Input for this task:
·····
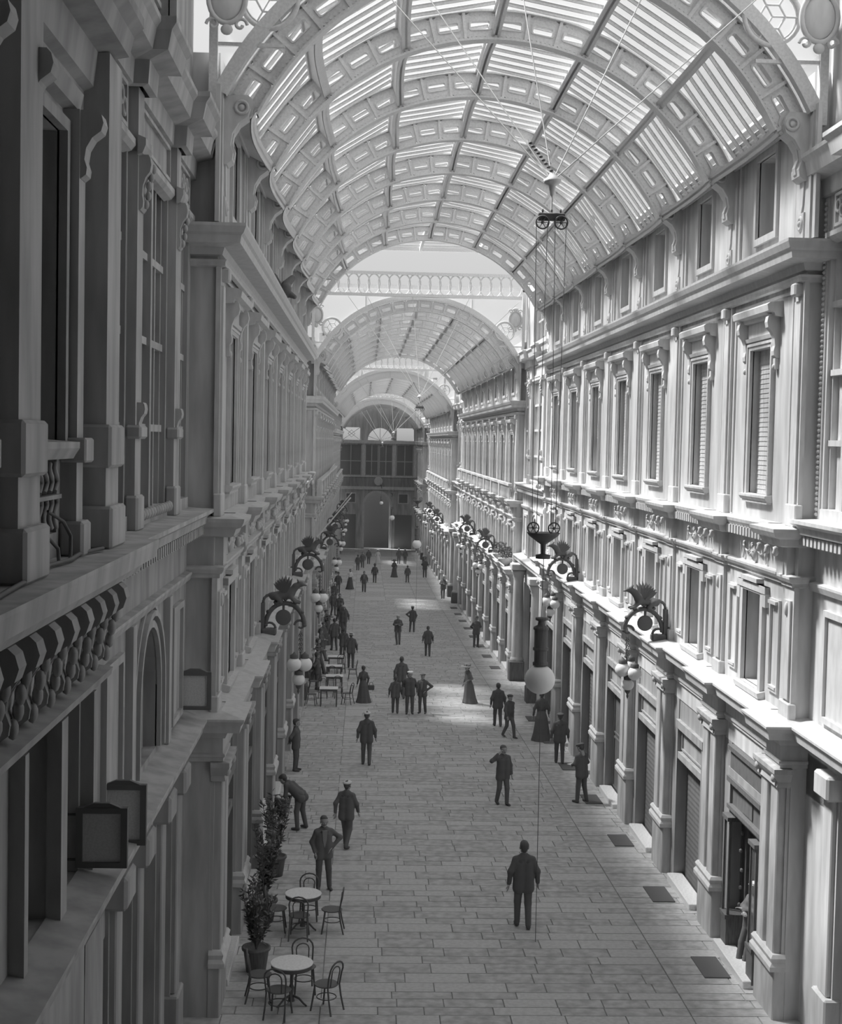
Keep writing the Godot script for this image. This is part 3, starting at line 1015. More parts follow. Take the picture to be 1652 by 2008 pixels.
func vault(sec: int, nb: int, d0: float, dy: float, xo: float) -> void:
	if not BM.has("web_panel"): vault_meshes()
	var ord_: String = ["nearest", "second", "third", "farthest"][sec]
	var root := structure("ceiling", "%s barrel vault of glass panes on riveted iron arches" % ord_ if sec < 3 else "farthest barrel vault, closed and dark, before the end wall", "ceiling", Vector3(XC + xo, EYE + dy + VY - (0.0 if sec == 0 else 0.35), 0))
	for k in nb + 1:
		var z := -(d0 + k * B)
		var rib := part("arch_rib", BM.rib_flange, M.painted_iron, root, Vector3(0, 0, z))
		if sec < 2:
			for j in 18:
				var a := -3 * SEG + SEG / 3 * (j + 0.5)
				var wp := part("web_panel", BM.web_panel, M.painted_iron, rib, Vector3.ZERO, Basis(Vector3(0, 0, 1), -a))
				if sec == 0 and k < 3:
					wp.mesh = BM.web_panel_riveted if BM.has("web_panel_riveted") else make_riveted()
		else: part("web", BM.plain_web, M.painted_iron, rib)
	for k in nb:
		var zc := -(d0 + (k + 0.5) * B)
		for j in 7:
			part("purlin", BM.purlin, M.painted_iron, root, Vector3(0, 0, zc), Basis(Vector3(0, 0, 1), -(j - 3) * SEG))
		for j in 6:
			var b := Basis(Vector3(0, 0, 1), -(j - 2.5) * SEG)
			if sec == 3:
				part("glass_field", BM.pane_field, M.dull_glass, root, Vector3(0, 0, zc), b)
			elif sec == 0 and k < 5:
				for q in 9: part("glass_pane", BM.roof_pane, M.vault_glass, root, Vector3(0, 0, zc + (q - 4) * B / 9), b)
			else: stuff(part("glass_field", BM.pane_field, M.vault_glass, root, Vector3(0, 0, zc), b))
			if sec == 3: continue
			if sec == 0 and k < 5:
				for q in 8: part("glazing_bar", BM.glazing_bar, M.painted_iron, root, Vector3(0, 0, zc + (q - 3.5) * B / 9), b)
			else: stuff(part("bar_field", BM.bar_field, M.painted_iron, root, Vector3(0, 0, zc), b))
	# glazed spandrel screens with roundels over the first and last arch
	for e in [0, 1]:
		if e == 1 and sec == 3: continue
		var z := -(d0 - 0.32) if e == 0 else -(d0 + nb * B + 0.32)
		var top := 5.95
		var mb := MB.new()
		mb.box(-5.1, 5.1, top - 0.1, top + 0.1, -0.08, 0.08)
		for s in [-1, 1]:
			mb.box(s * 5.05 - 0.07, s * 5.05 + 0.07, 2.2, top, -0.08, 0.08)
			mb.box(s * 2.55 - 0.03, s * 2.55 + 0.03, 4.75, top, -0.04, 0.04)
			mb.box(minf(s * 3.9, s * 5.0), maxf(s * 3.9, s * 5.0), 3.2, 3.26, -0.04, 0.04)
		var n := 36
		for i in n:
			var a0 := -3 * SEG + 6 * SEG * i / n
			var a1 := -3 * SEG + 6 * SEG * (i + 1) / n
			var zz := Vector3(0, 0, 0.09)
			var p0 := arc(a0, RO - 0.02); var p1 := arc(a1, RO - 0.02); var p2 := arc(a1, RO + 0.2); var p3 := arc(a0, RO + 0.2)
			mb.quad(p1 + zz, p0 + zz, p3 + zz, p2 + zz)
			mb.quad(p0 - zz, p1 - zz, p2 - zz, p3 - zz)
			mb.quad(p3 + zz, p3 - zz, p2 - zz, p2 + zz)
			mb.quad(p0 - zz, p0 + zz, p1 + zz, p1 - zz)
		var sc := part("spandrel_screen", mb.mesh(), M.painted_iron, root, Vector3(0, 0, z))
		mb = MB.new()
		for i in n:
			var a0 := -3 * SEG + 6 * SEG * i / n
			var a1 := -3 * SEG + 6 * SEG * (i + 1) / n
			var p0 := arc(a0, RO + 0.2); var p1 := arc(a1, RO + 0.2)
			mb.quad(p0, p1, Vector3(p1.x, top, 0), Vector3(p0.x, top, 0))
		part("glass_pane", mb.mesh(), M.vault_glass, sc)
		for s in [-1, 1]:
			var rd := part("roundel", BM.roundel, M.painted_iron, sc, Vector3(s * 4.15, 3.95, 0.05))
			rd.name = "roundel"
			part("roundel_tracery", BM.tracery, M.painted_iron, sc, Vector3(s * 4.15, 3.95, 0.05))
	# lattice girder of ovals on top of the front arch, beyond the first stretch
	if sec > 0:
		var mb := MB.new()
		for y in [5.35, 4.32]:
			mb.box(-4.9, 4.9, y - 0.07, y + 0.07, -0.12, 0.12)
		var g := part("lattice_girder", mb.mesh(), M.painted_iron, root, Vector3(0, 1.2, -(d0 - 0.75)))
		for k in 20:
			mb = MB.new()
			var pts := []
			for q in 18: pts.append(Vector3(cos(TAU * q / 18) * 0.29, sin(TAU * q / 18) * 0.47, 0))
			mb.tube(pts, 0.035, 5, true)
			part("oval_link", mb.mesh(), M.painted_iron, g, Vector3(-4.6 + 0.485 * k, 4.83, 0))

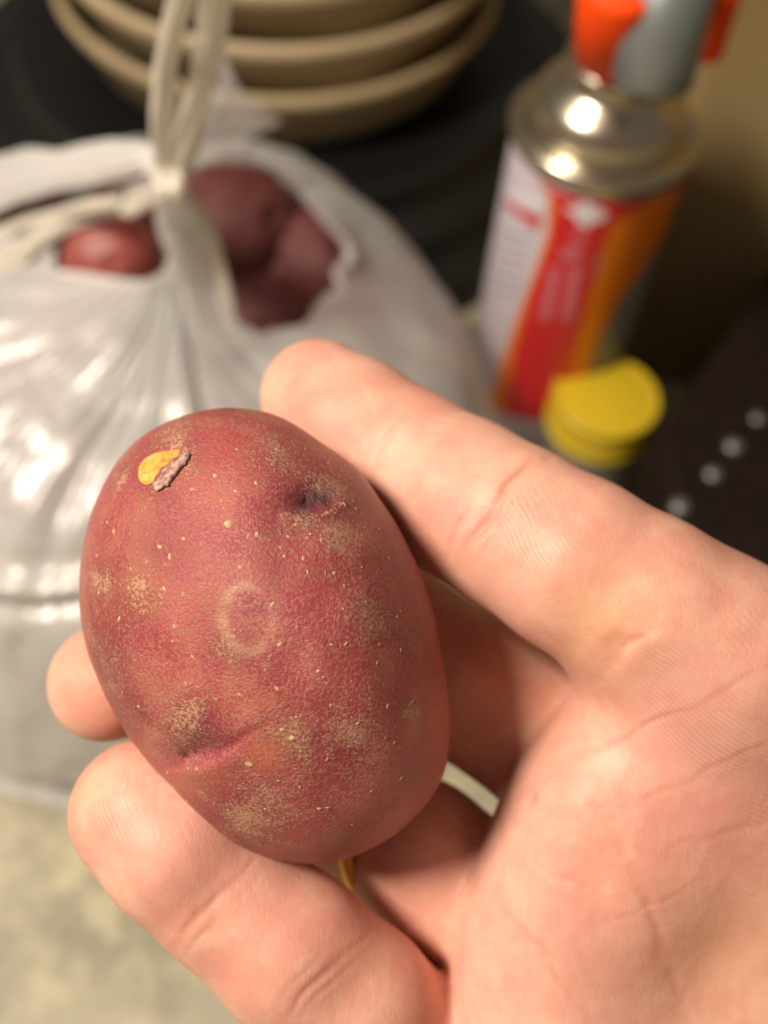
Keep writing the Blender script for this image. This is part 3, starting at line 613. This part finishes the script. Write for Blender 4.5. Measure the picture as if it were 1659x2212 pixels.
# ------------------------------------------------------------------ potatoes in the bag
def make_bag_potatoes():
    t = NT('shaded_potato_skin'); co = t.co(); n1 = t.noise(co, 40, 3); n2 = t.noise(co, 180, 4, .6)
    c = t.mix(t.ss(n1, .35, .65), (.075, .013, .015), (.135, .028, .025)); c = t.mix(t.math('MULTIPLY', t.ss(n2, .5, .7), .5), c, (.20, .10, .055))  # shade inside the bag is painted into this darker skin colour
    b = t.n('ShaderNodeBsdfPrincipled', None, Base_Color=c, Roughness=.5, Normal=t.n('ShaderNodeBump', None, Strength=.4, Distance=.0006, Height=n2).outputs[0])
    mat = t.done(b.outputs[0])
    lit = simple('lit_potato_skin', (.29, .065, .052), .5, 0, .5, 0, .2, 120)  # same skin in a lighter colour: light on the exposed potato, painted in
    t2 = NT('root_fibre'); fibre = t2.done(t2.n('ShaderNodeBsdfPrincipled', None, Base_Color=(.42, .27, .10, 1), Roughness=.7).outputs[0])
    grp = 'red potatoes inside the plastic bag'
    specs = [  # u, v, z, (sx, sy, sz) mm, rot, label
        (242, 562, .163, (18, 15.5, 16.5), .2, 'small red potato peeking out beneath the bag\'s left handle strap'),
        (505, 480, .140, (31, 25, 24), .9, 'large shaded red potato in the bag opening just right of the knot'),
        (655, 560, .126, (29, 22, 22), -.6, 'shaded red potato at the right corner of the bag opening'),
        (545, 690, .112, (28, 22, 22), .3, 'shadowed potato deep in the opening, lowest of those right of the knot'),
        (330, 430, .132, (26, 18, 18), .35, 'potato glimpsed in the narrow gap left of the knot'),
        (20, 500, .128, (28, 22, 22), .1, 'potato at the far left end of the narrow gap in the bag'),
        (150, 800, .126, (34, 28, 26), .8, 'potato showing pink through the film under the small peeking one'),
        (130, 1010, .100, (34, 28, 26), .1, 'potato showing faint pink through the bag beside the held potato'),
        (420, 880, .100, (33, 26, 26), -.4, 'potato in the bag hidden mostly behind the held potato'),
        (760, 700, .110, (30, 22, 22), -.7, 'potato under the crumpled right shoulder of the bag'),
        (-60, 740, .110, (30, 24, 24), .6, 'potato against the left side of the bag, cut by the frame')]
    first = None
    for k, (u, v, z, s, rot, lab) in enumerate(specs):
        root = empty('bagged_potato', on_z(u, v, z), lab, 'potato', grp, (0, .15 * math.sin(k * 2), rot))
        if first is None:
            bm = bmesh.new(); bmesh.ops.create_icosphere(bm, subdivisions=5, radius=1.0)
            for vv in bm.verts:
                p = vv.co.copy(); p += p * (.09 * mn.noise(p * 1.3 + Vector((4, 0, 0))) + .02 * mn.noise(p * 4))
                for e, s_ in ((Vector((.75, .1, .65)), .16), (Vector((-.5, .3, .8)), .13), (Vector((.1, -.8, .55)), .12)):
                    e = e.normalized(); d_ = (vv.co - e).length; p -= e * (s_ * math.exp(-(d_ / .16) ** 2))
                vv.co = p
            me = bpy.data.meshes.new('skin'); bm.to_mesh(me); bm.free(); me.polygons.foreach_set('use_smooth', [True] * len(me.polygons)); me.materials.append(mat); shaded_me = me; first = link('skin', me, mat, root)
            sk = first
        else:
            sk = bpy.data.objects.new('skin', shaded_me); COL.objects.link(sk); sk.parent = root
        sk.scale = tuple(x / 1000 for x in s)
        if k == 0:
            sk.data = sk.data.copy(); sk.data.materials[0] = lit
            pts = [on_z(245, 492, .166), on_z(238, 470, .175), on_z(252, 440, .186), on_z(270, 415, .193), on_z(262, 398, .197)]
            rm = Matrix.LocRotScale(root.location, root.rotation_euler, None).inverted()
            V = []; P = spline([tuple(rm @ p) for p in pts], 30)
            for i, p in enumerate(P):
                r = .0014 * (1 - i / 45)
                for q in range(6): V.append((p[0] + r * math.cos(q * 1.047), p[1] + r * math.sin(q * 1.047) * .8, p[2] + r * .5 * math.sin(q * 1.047)))
            link('root_fibre', mesh_np('root_fibre', V, [(i * 6 + q, i * 6 + (q + 1) % 6, (i + 1) * 6 + (q + 1) % 6, (i + 1) * 6 + q) for i in range(29) for q in range(6)]), fibre, root)
make_bag_potatoes()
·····
Work instructions: Write out exactly the lines from the one with "Keep writing the Blender" through the one with "mat = t.done(b.outputs[0])", including both, and no others.

Response:
Keep writing the Blender script for this image. This is part 3, starting at line 613. This part finishes the script. Write for Blender 4.5. Measure the picture as if it were 1659x2212 pixels.
# ------------------------------------------------------------------ potatoes in the bag
def make_bag_potatoes():
    t = NT('shaded_potato_skin'); co = t.co(); n1 = t.noise(co, 40, 3); n2 = t.noise(co, 180, 4, .6)
    c = t.mix(t.ss(n1, .35, .65), (.075, .013, .015), (.135, .028, .025)); c = t.mix(t.math('MULTIPLY', t.ss(n2, .5, .7), .5), c, (.20, .10, .055))  # shade inside the bag is painted into this darker skin colour
    b = t.n('ShaderNodeBsdfPrincipled', None, Base_Color=c, Roughness=.5, Normal=t.n('ShaderNodeBump', None, Strength=.4, Distance=.0006, Height=n2).outputs[0])
    mat = t.done(b.outputs[0])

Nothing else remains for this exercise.